Hoy asume el nuevo gobierno y será difícil aislar sus promesas y expectativas del ciclo que se está cerrando. Porque una vez más se confirma que lo que manda en los procesos políticos no es el deseo de los mandatarios de ser recordados como ellos quisieran, sino las conductas postreras que tuvieron, clarificando aspectos en los cuales hasta ahora pudieron existir dudas. Si la Presidenta Bachelet quiso cerrar su administración con un testimonio cívico discutible, aunque en todo caso de largo aliento, enviando un proyecto de nueva Constitución que era un compromiso de campaña suyo, y para el cual concibió un aparatoso proceso de participación ciudadana que, sin embargo, desembocó en un texto constitucional que La Moneda no consultó con nadie, la última imagen que quedará en la retina del final de su gobierno será un asunto bastante menor: se trata del reemplazo a última hora de un modesto decreto del Ministerio de Justicia, que solicitaba a Contraloría cursar el nombramiento de notario de San Fernando a quien se desempeñaba como defensor público en la Región de O'Higgins, por otro decreto que nombra en esa plaza a quien fue el primer fiscal que tuvo a su cargo la investigación del caso Caval. Era broma el primero. Y es un escándalo el segundo.

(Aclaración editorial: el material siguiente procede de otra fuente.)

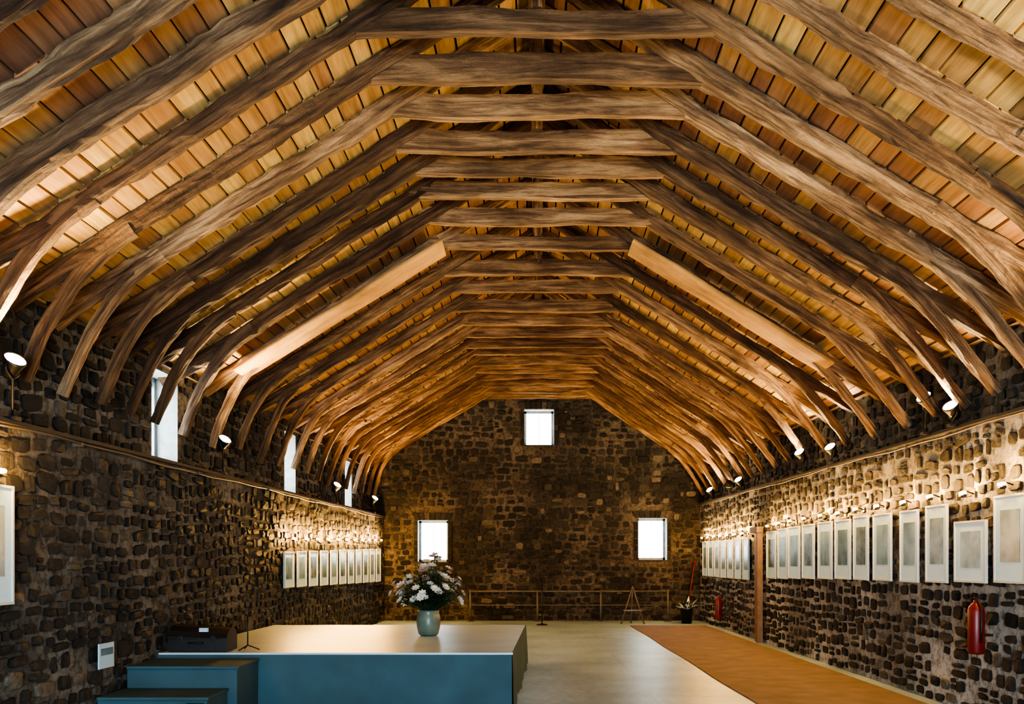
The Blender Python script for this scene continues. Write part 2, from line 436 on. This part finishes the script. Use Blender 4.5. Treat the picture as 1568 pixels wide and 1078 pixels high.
frames=[YB+.4,-2.6,-1.6,-.6,.4,1.4,2.3,3.2,4.1,4.85,5.6,6.3,7.0,7.75,8.5,9.2,9.95,10.65,11.35,12.2,13.25,14.4,15.4,16.45,17.5,18.4,19.3,20.2,21.1,22.0,22.9,23.8,24.7,25.5]
for i,y in enumerate(frames):
    mb=MB(); p=prof(y); sd=i*7.3+1
    def j(s=.03): return R.uniform(-s,s)
    tone=R.uniform(.1,1)
    V=lambda q,dz=0,dx=0: (q[0]+dx,y+0,q[1]+dz)
    far=lerp(1,.8,min(1,max(0,(y-13)/12)))
    rt=[]
    for kk,(w_,e_,k_) in enumerate((('wl','el','kl'),('wr','er','kr'))):
        tn=R.choice((R.uniform(0,.4),R.uniform(.3,1))); rt.append(tn)
        timber_sweep(mb,[V(p[w_]),V(p[e_],j(.015)),V(p[k_],j(.015)),V(p['ap'])],(.14+j(.025))*far,(.165+j(.025))*far,tn,sd+kk,wob=.022,rough=.024*far,ex=R.uniform(5,10))
    cz=6.10+j(.02)
    timber_sweep(mb,[(p['kl'][0]-.22,y+.02,cz+j(.02)),((p['kl'][0]+p['kr'][0])/2,y+.02,cz+j(.03)),(p['kr'][0]+.22,y+.02,cz+j(.02))],.12,(.22+j(.035))*far,R.uniform(.1,.9),sd+2,wob=.025,rough=.010,ex=12)
    wx=xl(y)-.22; e=p['el']
    def curve(a,b,c,d_,n=10):
        o=[]
        for q in range(n+1):
            t=q/n; o.append(tuple(((1-t)**3)*a[m]+3*t*(1-t)**2*b[m]+3*t*t*(1-t)*c[m]+t**3*d_[m] for m in range(2)))
        return o
    # knee: grows out of the rafter line and bends down to the wall
    for side in (0,1):
        dj=j(.07)
        if side==0:
            a=(e[0]+.42,e[1]+.42*.59-.01); b=(e[0]+.02,e[1]-.00); c=(lerp(e[0],wx,.48),e[1]-.40+dj); f=(wx+.03,3.30+dj)
        else:
            e=p['er']; wx=xr(y)+.04
            a=(e[0]-.42,e[1]+.42*.66-.01); b=(e[0]-.02,e[1]-.00); c=(lerp(e[0],wx,.42),e[1]-.44+dj); f=(wx-.02,3.45+dj)
        timber_sweep(mb,[(q[0],y-.01,q[1]) for q in curve(a,b,c,f)],.135*far,.15*far,min(1,max(.15,rt[side]+.1)),sd+3+side,wob=.02,rough=.014,step=.08,ex=6,taper=.32)
    timber_sweep(mb,[(p['ap'][0],y+.01,6.2),(p['ap'][0]+j(),y+.01,6.9)],.08,.1,tone,sd+6,wob=.01,rough=.01)
    if abs(y-13.25)<.01:
        for a,b in (('el','kl'),('er','kr')):
            q0,q1=p[a],p[b]
            ex=(q0[0]+(q0[0]-q1[0])*.02, q0[1]+(q0[1]-q1[1])*.02)
            timber_sweep(mb,[(ex[0],y-.10,ex[1]-.12),(q1[0],y-.10,q1[1]-.14)],.62,.05,.8,sd+9,wob=.01,rough=.002,mi=1,ex=12)
    mb.obj('roof_truss',[timber,boardmat])
mb=MB()
pts=[(prof(y)['ap'][0],y,6.98) for y in (YB,2,8,14,20,YF)]
mb.tube(pts,.08,8,0); mb.obj('ridge_beam',[timber])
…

Cuesta entender que en un tema tan sensible como este, que tuvo al gobierno por las cuerdas durante meses y que supuso prácticamente el derrumbe de la credibilidad de la Presidenta, se den manotazos de este calibre. El episodio no tiene la más mínima presentación y abre la puerta a todo tipo de conjeturas, cuál de todas más tóxicas. ¿Significa que se están pagando lealtades turbias porque en Caval había algo más? ¿Significa que el gobierno quiso agradecer la eventual benevolencia y los servicios a la patria, digamos, del fiscal que llevó a cabo las primeras indagaciones del caso? ¿En qué cabeza puede caber que una imprudencia de esta magnitud iba a pasar inadvertida?

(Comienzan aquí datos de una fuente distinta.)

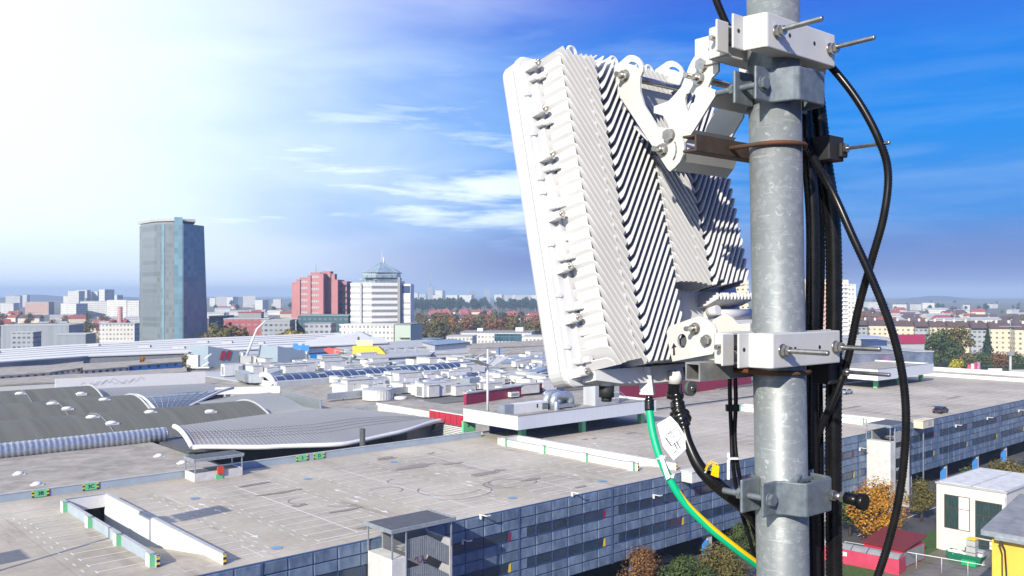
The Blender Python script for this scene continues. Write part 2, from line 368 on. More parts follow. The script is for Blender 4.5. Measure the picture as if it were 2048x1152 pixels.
for a, b in ramps:
    MB().add([(a,87,DZ),(b,87,DZ),(b,108,DZ-3.2),(a,108,DZ-3.2),(b,125,DZ-3.2),(a,125,DZ-3.2)], [(0,1,2,3),(3,2,4,5)]).build('ramp_floor', M['deck'], g)
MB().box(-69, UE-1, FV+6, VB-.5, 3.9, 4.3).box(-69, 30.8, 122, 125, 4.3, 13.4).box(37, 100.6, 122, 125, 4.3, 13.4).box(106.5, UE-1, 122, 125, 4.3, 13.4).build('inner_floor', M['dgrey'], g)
# markings
k = MB(); zt = DZ+.015; lift = [0]
def ml(u0, u1, v0, v1, w=.16, m=0):
    lift[0] = (lift[0]+1) % 23; zt = DZ+.015+.0007*lift[0]
    a = Vector((u0,v0,0)); b = Vector((u1,v1,0)); n = (b-a).normalized(); p = Vector((-n.y,n.x,0))*w/2
    k.poly([tuple(a-p+Vector((0,0,zt))), tuple(b-p+Vector((0,0,zt))), tuple(b+p+Vector((0,0,zt))), tuple(a+p+Vector((0,0,zt)))], m)
VS = [84.2+2.6*i for i in range(13)]
def row(ua, ub, tend, vs=VS):                         # stall lines ua->ub, T bar at each open end, dashes beyond
    for v in vs:
        ml(ua, ub, v, v)
        for e in tend: ml(e, e, v-.45, v+.45, .14)
    for e, s in [(e, 1 if e == max(ua, ub) else -1) for e in tend]:
        for v in vs: ml(e+s*.9, e+s*.9, v+.7, v+1.7, .12)
def arrow(u, v, s):
    ml(u, u, v-1.6*s, v+.6*s, .16); k.poly([(u-.4, v+.6*s, zt),(u+.4, v+.6*s, zt),(u, v+1.8*s, zt)][::s])
row(26.5, 31.5, [26.5], [88.3+2.6*i for i in range(11)])
for b0 in (36.3, 105.7, 175.0, 226.5):
    row(b0, b0+5, [b0+5])
    for q in range(3 if b0 < 200 else 2):
        c = b0+16+16.55*q
        row(c-5, c+5, [c-5, c+5]); ml(c, c, VS[0], VS[-1]+.3, .15)
        for e in (c-7.6, c-9.0): arrow(e, 100+8*math.sin(c), 1 if e == c-7.6 else -1)
        ml(c-5, c+5, VS[-1]+2.2, VS[-1]+2.2); ml(c-5.6, c+5.6, 83.2, 83.2, .13)
        for i in range(14): ml(c-11+i*1.7, c-10+i*1.7, 119.0, 119.0, .12)
    if b0 < 200: row(b0+60, b0+65, [b0+60])
for u in (44, 60.5, 77, 93, 14, -2):
    for q in (-1, 1): arrow(u+.9*q, 97+q*6, q)
for i in range(60): ml(-40+i*2.2, -39+i*2.2, 83.0, 83.0, .12)
ml(12, 12, 84, 118, .13); ml(6, 31, 118.3, 118.9, .13)
for i in range(9): ml(8.5, 13.5, 86+2.6*i, 86+2.6*i)
def disc(u, v, rx, ry, m, n=18):
    lift[0] = (lift[0]+1) % 23; z_ = DZ+.034+.0012*lift[0]
    k.poly([(u+rx*math.cos(6.2832*i/n), v+ry*math.sin(6.2832*i/n), z_) for i in range(n)], m)
def ring(u, v, r, a0, a1, w, m, n=26):
    lift[0] = (lift[0]+1) % 23; z_ = DZ+.064+.0012*lift[0]
    for i in range(n):
        p, q = a0+(a1-a0)*i/n, a0+(a1-a0)*(i+1)/n
        k.poly([(u+(r+x)*math.cos(t), v+(r+x)*math.sin(t)*.8, z_) for t, x in ((p,-w/2),(p,w/2),(q,w/2),(q,-w/2))][::-1], m)
for px, py in ((554,1096),(616,958),(1025,996),(1205,962),(788,924),(390,997)):
    u, v = GU(px, py, DZ); disc(u, v, .6, .6, 1); ml(u-2.4, u-2.4, v-2, v+3.2, .1)
rs = random.Random(3)
for px, py, rx, ry in ((830,933,4.2,.8),(770,917,2.2,.6),(960,950,3.4,.7),(760,1050,3.,.45),(600,1011,1.,.4),(560,985,3.2,.4),(1060,960,3,.5),(905,927,2.,.5),(1160,973,1.2,.5),(700,1020,2.2,.3),(505,970,2.4,.4),(1000,940,.9,.4),(862,907,1.0,.35),(1262,866,1.5,.4),(1360,868,2,.5),(1180,878,1.6,.4),(1910,795,6,.5),(1700,815,5,.5)):
    u, v = GU(px, py, DZ)
    for j in range(5): disc(u+rs.uniform(-.7,.7)*rx, v+rs.uniform(-1,1)*ry, rx*rs.uniform(.25,.6), ry*rs.uniform(.4,1), 2)
for px, py, r, a0, a1 in ((900,978,4.6,2.2,5.4),(910,984,5.2,-2.6,.4),(1010,968,3.2,0,4.4),(1025,965,3.6,1.2,6.0),(770,982,2.4,-1.2,2.2),(620,1000,2.8,1.6,3.9),(810,962,2.6,1.8,4.2),(690,1005,2.6,3.2,4.9)):
    u, v = GU(px, py, DZ); ring(u, v, r, a0, a1, .10, 3)
k.build('parking_marking', [M['dmark'], M['discblue'], M['stain'], M['tyre'], M['red']], g)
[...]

A lo mejor es cierto que cuando la fiesta está concluyendo se sinceran deseos que muchas veces hubiera sido preferible contener en tributo al recato. Pero esto es otra cosa, porque raya con la impudicia. La Presidenta parecía que ya había abusado lo suficiente -no del garrote, sino de la zanahoria- cuando designó a quien investigó la tragedia del 27/F a cargo del Sename o cuando mandó a la entonces ministra de Justicia al Consejo de Defensa del Estado. Pero esto es peor, por lo que tiene de reincidencia y porque en último término Caval es una bomba que explotó no en el aparato público, sino en la propia familia de la Presidenta, y eso obligaba a estándares que sean indiscutibles de decoro.

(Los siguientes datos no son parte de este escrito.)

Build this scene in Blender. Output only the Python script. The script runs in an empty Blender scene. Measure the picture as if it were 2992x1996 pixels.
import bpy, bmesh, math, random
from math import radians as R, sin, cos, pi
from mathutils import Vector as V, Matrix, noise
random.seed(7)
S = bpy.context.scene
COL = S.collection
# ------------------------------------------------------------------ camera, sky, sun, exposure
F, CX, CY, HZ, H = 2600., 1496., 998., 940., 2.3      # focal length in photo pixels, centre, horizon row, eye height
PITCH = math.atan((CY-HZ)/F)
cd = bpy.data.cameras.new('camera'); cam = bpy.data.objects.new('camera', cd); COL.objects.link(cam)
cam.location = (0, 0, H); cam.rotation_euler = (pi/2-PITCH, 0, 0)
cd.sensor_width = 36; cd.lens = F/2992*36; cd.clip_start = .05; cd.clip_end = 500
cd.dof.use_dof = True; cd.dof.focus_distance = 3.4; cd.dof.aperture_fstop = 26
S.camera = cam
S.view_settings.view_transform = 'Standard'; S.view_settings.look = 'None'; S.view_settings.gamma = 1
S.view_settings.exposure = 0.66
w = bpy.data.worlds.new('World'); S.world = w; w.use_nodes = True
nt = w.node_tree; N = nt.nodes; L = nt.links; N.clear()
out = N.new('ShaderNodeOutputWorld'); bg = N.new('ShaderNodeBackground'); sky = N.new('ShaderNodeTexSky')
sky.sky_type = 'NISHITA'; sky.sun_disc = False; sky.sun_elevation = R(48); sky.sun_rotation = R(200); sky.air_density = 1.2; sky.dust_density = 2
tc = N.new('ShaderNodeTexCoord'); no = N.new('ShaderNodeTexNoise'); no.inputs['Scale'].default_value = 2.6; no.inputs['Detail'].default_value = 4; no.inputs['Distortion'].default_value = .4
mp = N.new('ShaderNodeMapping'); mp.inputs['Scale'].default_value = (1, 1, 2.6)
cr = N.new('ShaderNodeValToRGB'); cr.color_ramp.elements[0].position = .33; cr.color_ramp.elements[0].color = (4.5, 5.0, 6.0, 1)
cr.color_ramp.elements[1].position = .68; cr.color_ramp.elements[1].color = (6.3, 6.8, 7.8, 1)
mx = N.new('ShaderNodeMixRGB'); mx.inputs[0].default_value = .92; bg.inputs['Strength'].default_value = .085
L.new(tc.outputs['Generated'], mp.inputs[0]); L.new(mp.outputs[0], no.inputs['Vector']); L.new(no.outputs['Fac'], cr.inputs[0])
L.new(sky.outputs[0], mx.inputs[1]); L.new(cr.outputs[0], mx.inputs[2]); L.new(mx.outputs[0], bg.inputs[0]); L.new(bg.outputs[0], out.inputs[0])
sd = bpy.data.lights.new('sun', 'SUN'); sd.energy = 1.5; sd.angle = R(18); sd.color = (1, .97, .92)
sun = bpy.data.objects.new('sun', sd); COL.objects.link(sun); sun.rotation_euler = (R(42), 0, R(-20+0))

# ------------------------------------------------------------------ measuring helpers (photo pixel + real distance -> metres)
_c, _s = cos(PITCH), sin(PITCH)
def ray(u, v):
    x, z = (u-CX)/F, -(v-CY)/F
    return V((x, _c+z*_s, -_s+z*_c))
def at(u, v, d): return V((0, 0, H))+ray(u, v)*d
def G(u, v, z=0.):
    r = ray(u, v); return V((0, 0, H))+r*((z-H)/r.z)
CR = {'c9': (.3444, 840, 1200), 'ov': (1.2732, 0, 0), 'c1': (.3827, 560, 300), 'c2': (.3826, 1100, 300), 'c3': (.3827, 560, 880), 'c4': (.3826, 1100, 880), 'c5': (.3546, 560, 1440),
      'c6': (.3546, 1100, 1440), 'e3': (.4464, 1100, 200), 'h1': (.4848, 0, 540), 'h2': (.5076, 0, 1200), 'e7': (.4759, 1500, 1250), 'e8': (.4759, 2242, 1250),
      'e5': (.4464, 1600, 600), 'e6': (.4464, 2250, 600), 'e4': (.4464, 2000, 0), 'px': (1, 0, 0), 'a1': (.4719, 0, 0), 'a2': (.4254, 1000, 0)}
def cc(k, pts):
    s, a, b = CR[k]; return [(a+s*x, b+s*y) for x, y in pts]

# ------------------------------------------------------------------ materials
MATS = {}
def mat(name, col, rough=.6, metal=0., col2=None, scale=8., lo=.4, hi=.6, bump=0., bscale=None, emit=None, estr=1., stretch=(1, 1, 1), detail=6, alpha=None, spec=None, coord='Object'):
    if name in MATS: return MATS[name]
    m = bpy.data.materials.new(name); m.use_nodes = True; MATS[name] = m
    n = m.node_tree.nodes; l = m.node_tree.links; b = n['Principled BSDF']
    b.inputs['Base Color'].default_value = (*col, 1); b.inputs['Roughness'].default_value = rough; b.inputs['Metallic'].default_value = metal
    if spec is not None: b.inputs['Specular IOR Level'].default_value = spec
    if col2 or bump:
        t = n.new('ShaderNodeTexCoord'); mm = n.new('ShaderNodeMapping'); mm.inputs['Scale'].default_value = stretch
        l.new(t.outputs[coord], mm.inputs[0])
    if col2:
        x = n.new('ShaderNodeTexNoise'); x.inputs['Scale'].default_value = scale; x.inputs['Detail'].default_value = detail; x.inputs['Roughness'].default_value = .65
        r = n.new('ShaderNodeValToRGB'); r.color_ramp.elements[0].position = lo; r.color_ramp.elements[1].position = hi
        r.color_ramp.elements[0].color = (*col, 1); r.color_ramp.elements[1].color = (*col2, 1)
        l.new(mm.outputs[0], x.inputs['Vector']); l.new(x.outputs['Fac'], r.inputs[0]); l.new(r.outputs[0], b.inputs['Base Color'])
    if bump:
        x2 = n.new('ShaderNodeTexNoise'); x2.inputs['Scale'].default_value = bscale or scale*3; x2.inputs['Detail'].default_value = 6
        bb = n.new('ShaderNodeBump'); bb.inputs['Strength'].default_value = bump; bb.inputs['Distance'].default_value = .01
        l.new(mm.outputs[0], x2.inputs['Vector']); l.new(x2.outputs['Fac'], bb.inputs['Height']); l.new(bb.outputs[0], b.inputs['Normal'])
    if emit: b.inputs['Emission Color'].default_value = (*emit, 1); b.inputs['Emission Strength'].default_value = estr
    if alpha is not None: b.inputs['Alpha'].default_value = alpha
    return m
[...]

Como señal es deprimente y posiblemente también inmerecida. Pero el gobierno se la buscó y alguien tiene que responder por esta burrada. Ya basta. Es un despropósito, y por mucho que el último día nadie se enoje, las cosas a este nivel no están para eufemismos ni explicaciones caradura.
Si algo quedará de todo esto es una lección que ojalá la nueva administración sea capaz de procesar. Aunque Piñera lo sabe mejor que nadie, porque el tema quedó inscrito en su experiencia en La Moneda, nunca debiera olvidarse que es más fácil que los gobiernos se caigan en lo chico que en lo grande. Y que una vez cometidos los errores voluntarios o forzados de rigor, es preferible reconocerlos a tiempo y pedir perdón a dejar la pelota dando botes y continuar en la impavidez o el mutismo simulando dignidad republicana.
Los gobiernos son aparatos enormes, están expuestos a muchas contingencias, dependen de variables que a menudo simplemente no pueden controlar y, por muy nobles que sean sus intenciones, casi siempre terminan haciendo algunas cosas bien, otras regular y varias muy mal. En esto nadie tiene derecho a hacerse de muchas ilusiones y es mejor que así sea. Pero, aceptado eso, que está por último en la naturaleza del juego político, lo que el país a estas alturas no perdona es la política del biombo, la ventaja indebida, el clientelismo, la noción del Estado como coto de caza, el secretismo y la falta de transparencia en torno a decisiones que deben estar abiertas al escrutinio público.
Hay un país que ya no acepta explicaciones bobas. Hay una opinión pública que se crispa con facilidad y a la menor provocación se desestabiliza con furor. Durante los últimos seis u ocho años, las demandas sociales no han hecho otra cosa que aumentar mientras se reducía el margen que tenía el Estado para atenderlas. No está fácil gobernar el país, aunque hay una serie de datos que hacen pensar que sería sano un reencuentro con el sentido común. Si cuando el nuevo Presidente habla de unidad nacional -desafío atendible, desde luego, aunque no solo difícil en las actuales circunstancias, sino incluso utópico- está pensando en eso, en la recuperación de una mínima sensatez, que en lo básico implica dejar de pensar al país como proyecto para un solo sector, las cosas podrían comenzar a andar bastante mejor. Estamos un poco sobregirados de más y sería bueno volver a la normalidad. Esto no tiene nada que ver con el inmovilismo; al revés, el inmovilismo es lo que más exaspera. Pero en alguna zona también tiene que ver con bajar un poco el volumen.